_Exercise directions_
Below are records. Copy every line with "Blender" in it.
----- Excerpted records
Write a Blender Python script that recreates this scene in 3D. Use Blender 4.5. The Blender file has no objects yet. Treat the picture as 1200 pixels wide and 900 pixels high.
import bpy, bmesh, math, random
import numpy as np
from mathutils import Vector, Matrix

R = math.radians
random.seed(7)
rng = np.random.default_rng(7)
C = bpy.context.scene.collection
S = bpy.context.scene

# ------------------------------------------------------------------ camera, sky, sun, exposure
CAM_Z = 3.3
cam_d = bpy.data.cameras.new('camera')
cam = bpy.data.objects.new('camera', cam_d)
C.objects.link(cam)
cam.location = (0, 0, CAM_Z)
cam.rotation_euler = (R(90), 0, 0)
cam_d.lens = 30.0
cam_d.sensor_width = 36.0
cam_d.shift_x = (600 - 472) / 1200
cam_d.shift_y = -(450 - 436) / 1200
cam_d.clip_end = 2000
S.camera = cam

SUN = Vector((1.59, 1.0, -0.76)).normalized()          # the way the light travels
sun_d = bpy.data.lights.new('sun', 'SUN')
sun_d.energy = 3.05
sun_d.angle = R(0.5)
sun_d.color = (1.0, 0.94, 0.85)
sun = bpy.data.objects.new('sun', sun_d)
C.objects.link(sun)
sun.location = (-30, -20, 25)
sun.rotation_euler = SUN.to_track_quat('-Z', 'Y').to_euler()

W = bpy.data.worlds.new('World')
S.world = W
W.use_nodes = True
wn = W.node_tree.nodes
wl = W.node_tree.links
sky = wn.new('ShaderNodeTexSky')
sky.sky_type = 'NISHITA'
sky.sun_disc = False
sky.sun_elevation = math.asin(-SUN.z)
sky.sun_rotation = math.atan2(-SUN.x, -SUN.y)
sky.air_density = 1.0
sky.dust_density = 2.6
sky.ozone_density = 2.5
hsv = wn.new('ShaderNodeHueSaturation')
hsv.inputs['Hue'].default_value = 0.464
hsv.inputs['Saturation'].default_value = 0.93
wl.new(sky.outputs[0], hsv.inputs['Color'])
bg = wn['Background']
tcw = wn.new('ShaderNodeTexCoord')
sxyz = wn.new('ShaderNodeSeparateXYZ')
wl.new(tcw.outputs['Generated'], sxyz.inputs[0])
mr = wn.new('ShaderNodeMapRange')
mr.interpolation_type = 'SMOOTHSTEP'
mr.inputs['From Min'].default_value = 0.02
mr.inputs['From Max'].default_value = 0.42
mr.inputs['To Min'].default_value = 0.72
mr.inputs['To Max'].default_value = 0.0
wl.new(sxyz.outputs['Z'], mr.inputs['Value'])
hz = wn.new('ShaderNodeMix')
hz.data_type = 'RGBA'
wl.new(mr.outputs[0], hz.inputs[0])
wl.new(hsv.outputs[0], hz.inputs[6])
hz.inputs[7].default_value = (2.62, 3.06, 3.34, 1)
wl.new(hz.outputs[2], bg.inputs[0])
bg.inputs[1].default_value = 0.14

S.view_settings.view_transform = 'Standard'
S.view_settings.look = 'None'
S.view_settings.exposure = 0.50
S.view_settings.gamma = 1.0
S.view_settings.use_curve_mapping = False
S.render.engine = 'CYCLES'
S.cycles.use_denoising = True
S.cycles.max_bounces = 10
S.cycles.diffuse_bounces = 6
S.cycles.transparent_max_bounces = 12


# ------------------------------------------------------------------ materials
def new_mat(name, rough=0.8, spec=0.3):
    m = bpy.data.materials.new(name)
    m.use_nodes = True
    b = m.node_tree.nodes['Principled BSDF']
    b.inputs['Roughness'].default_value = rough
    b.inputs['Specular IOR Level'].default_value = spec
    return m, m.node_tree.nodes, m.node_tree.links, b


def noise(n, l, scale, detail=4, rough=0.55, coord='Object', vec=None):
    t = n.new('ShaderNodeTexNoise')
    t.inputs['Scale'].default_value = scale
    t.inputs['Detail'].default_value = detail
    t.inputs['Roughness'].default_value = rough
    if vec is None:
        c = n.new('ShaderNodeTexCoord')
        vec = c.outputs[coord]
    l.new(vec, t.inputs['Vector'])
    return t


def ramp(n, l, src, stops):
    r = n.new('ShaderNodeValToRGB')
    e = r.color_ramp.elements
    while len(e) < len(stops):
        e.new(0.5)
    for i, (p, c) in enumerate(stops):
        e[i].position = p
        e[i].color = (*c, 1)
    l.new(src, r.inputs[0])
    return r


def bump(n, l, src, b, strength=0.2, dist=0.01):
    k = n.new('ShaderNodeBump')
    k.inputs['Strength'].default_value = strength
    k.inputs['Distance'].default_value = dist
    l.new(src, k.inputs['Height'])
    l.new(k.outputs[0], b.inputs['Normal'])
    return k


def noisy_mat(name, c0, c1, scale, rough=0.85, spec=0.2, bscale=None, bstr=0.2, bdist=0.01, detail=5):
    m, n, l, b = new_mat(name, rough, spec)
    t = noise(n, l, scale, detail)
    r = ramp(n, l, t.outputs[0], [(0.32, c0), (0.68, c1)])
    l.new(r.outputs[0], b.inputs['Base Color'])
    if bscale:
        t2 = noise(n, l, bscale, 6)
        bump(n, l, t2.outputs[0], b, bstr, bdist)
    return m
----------
----- Excerpted records
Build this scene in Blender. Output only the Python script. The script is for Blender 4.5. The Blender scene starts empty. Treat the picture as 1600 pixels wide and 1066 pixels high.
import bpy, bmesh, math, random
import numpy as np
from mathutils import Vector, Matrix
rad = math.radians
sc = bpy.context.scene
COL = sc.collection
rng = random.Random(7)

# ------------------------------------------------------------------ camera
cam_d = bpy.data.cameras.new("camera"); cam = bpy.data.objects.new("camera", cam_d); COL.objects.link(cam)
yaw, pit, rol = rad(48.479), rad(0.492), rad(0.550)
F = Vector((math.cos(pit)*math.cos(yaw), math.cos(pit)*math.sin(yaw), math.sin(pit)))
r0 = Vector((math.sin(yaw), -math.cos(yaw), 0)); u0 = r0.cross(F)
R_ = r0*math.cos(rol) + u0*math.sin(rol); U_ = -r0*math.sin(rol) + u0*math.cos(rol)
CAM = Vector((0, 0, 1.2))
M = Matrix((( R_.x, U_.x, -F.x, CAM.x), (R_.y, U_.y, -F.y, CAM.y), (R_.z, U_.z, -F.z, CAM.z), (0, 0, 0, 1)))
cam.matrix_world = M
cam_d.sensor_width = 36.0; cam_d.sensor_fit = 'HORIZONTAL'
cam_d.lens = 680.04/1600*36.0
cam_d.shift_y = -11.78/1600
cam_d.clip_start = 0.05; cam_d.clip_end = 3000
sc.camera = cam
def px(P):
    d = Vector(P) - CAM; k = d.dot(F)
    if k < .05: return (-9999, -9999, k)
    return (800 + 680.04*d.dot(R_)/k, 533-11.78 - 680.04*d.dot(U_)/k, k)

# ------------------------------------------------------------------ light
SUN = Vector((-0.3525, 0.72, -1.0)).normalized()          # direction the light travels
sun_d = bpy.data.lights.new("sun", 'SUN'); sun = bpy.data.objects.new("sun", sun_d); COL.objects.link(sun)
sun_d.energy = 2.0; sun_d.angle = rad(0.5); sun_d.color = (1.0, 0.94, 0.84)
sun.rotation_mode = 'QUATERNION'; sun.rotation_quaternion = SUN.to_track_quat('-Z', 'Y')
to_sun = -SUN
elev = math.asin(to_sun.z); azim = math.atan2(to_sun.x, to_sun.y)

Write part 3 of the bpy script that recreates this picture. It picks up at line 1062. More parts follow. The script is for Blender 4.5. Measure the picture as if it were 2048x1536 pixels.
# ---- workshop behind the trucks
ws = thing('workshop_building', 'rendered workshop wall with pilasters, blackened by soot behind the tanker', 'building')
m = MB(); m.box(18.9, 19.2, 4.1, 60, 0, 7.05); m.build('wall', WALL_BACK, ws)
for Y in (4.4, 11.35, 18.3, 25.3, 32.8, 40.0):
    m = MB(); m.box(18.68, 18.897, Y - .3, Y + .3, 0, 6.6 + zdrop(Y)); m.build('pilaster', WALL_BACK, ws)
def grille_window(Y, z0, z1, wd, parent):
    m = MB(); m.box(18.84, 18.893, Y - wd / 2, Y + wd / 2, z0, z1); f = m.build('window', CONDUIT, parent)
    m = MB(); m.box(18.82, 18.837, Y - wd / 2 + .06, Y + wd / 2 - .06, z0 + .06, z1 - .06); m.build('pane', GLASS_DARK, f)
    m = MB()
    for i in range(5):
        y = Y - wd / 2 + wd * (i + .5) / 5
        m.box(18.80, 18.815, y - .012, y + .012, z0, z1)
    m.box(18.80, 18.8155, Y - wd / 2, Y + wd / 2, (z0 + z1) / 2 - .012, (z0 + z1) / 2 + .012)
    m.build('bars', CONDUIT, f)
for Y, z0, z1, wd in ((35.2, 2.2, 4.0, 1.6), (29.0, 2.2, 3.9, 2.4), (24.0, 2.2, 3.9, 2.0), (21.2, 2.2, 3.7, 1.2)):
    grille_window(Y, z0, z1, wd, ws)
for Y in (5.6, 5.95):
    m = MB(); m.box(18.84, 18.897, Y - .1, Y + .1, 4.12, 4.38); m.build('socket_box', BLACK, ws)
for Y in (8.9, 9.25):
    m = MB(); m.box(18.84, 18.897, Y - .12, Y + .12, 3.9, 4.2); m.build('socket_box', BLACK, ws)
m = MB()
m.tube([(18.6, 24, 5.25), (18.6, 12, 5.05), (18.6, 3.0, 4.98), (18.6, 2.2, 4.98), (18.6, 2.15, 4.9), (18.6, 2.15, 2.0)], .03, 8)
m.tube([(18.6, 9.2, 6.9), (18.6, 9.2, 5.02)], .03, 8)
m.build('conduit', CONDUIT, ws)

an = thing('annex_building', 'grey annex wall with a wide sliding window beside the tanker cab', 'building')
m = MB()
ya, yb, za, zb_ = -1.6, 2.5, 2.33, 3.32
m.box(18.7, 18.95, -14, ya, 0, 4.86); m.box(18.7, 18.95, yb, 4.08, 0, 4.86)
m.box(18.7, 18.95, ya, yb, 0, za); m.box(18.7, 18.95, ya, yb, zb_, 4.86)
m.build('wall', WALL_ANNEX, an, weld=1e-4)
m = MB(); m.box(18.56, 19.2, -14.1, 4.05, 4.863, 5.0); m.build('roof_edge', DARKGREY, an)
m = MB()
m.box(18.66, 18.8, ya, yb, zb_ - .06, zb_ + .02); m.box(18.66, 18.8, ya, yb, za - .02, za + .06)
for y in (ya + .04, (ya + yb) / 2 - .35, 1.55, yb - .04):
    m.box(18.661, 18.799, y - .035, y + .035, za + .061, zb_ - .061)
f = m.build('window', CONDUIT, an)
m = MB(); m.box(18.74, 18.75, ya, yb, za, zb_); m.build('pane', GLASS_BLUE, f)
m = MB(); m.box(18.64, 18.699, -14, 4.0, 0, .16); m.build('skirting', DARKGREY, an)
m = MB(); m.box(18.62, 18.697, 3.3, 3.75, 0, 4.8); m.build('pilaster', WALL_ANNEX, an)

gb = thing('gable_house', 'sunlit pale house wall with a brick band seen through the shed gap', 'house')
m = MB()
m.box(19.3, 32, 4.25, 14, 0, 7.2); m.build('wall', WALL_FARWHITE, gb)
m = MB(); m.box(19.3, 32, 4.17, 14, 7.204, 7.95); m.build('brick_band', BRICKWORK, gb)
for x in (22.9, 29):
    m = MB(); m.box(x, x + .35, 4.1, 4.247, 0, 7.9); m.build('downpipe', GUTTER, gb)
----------
----- Excerpted records
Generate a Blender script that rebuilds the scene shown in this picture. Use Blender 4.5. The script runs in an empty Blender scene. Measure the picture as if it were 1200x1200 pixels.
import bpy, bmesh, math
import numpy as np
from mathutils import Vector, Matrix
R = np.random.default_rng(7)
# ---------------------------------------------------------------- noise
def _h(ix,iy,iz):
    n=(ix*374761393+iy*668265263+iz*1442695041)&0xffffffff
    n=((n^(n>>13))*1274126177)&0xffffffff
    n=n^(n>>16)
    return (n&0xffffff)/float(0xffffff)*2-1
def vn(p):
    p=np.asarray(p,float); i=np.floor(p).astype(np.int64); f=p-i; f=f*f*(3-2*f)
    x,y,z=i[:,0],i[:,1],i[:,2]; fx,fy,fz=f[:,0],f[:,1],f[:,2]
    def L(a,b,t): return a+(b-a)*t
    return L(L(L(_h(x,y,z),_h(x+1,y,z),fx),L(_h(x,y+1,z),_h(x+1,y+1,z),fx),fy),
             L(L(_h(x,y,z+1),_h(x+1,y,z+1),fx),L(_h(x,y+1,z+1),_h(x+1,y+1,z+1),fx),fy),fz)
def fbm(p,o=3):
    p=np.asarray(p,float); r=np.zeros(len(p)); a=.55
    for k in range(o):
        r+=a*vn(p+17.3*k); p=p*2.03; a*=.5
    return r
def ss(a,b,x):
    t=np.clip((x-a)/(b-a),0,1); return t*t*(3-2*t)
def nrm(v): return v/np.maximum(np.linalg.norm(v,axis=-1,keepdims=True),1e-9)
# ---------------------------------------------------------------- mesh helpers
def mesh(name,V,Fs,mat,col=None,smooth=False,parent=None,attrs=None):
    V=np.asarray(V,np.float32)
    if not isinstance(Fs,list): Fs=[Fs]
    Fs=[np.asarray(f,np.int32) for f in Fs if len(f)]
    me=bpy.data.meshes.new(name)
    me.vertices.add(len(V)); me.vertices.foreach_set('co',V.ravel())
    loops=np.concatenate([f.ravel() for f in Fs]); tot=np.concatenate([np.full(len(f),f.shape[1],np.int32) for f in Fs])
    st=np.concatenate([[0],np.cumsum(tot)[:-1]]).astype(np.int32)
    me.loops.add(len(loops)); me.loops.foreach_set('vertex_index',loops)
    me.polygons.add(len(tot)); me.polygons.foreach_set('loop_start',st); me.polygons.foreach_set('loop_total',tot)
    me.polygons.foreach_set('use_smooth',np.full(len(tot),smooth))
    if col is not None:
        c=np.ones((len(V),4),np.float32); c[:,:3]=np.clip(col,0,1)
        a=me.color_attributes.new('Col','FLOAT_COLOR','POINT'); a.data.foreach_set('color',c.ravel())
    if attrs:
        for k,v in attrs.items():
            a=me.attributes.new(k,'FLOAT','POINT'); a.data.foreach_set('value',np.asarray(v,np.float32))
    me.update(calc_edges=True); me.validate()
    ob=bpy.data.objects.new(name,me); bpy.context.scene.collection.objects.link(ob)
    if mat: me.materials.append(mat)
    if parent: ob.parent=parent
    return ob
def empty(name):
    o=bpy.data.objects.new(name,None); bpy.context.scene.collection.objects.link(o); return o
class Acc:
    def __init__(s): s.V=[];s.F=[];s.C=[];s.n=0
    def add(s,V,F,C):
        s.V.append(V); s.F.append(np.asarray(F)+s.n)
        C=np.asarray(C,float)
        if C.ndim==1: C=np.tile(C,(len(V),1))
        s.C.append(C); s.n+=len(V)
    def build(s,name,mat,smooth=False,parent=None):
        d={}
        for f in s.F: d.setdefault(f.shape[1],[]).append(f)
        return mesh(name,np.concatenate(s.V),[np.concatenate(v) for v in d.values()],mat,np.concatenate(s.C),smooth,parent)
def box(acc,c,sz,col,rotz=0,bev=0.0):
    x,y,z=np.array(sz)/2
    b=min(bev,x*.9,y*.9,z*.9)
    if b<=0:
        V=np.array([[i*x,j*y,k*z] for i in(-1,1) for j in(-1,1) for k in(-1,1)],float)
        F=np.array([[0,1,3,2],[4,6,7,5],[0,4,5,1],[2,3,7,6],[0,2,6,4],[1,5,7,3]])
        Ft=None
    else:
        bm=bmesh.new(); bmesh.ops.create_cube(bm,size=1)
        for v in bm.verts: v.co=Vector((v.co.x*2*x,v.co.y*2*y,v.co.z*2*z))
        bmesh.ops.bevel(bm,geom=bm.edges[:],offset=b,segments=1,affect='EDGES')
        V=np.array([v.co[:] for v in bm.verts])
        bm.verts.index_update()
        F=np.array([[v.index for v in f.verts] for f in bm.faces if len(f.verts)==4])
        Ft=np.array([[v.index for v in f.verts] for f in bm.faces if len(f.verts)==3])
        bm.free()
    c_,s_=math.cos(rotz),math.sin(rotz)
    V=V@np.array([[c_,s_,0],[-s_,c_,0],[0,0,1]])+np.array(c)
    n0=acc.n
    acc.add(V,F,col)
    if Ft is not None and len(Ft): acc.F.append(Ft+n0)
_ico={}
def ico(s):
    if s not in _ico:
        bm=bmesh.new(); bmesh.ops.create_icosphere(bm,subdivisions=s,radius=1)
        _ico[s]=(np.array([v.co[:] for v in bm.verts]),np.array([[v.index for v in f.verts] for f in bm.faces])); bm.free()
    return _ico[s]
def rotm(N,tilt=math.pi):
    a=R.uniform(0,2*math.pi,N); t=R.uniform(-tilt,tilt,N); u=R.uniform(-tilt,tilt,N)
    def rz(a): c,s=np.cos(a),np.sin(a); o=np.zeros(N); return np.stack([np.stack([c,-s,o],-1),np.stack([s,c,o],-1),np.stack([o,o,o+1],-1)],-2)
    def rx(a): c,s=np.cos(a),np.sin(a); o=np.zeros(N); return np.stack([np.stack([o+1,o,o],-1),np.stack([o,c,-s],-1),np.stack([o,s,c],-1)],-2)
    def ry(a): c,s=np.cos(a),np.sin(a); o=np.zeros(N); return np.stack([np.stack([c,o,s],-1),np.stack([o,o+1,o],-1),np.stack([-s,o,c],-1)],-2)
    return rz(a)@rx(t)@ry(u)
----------
_Solution to this problem_
Write a Blender Python script that recreates this scene in 3D. Use Blender 4.5. The Blender file has no objects yet. Treat the picture as 1200 pixels wide and 900 pixels high.
Build this scene in Blender. Output only the Python script. The script is for Blender 4.5. The Blender scene starts empty. Treat the picture as 1600 pixels wide and 1066 pixels high.
Write part 3 of the bpy script that recreates this picture. It picks up at line 1062. More parts follow. The script is for Blender 4.5. Measure the picture as if it were 2048x1536 pixels.
Generate a Blender script that rebuilds the scene shown in this picture. Use Blender 4.5. The script runs in an empty Blender scene. Measure the picture as if it were 1200x1200 pixels.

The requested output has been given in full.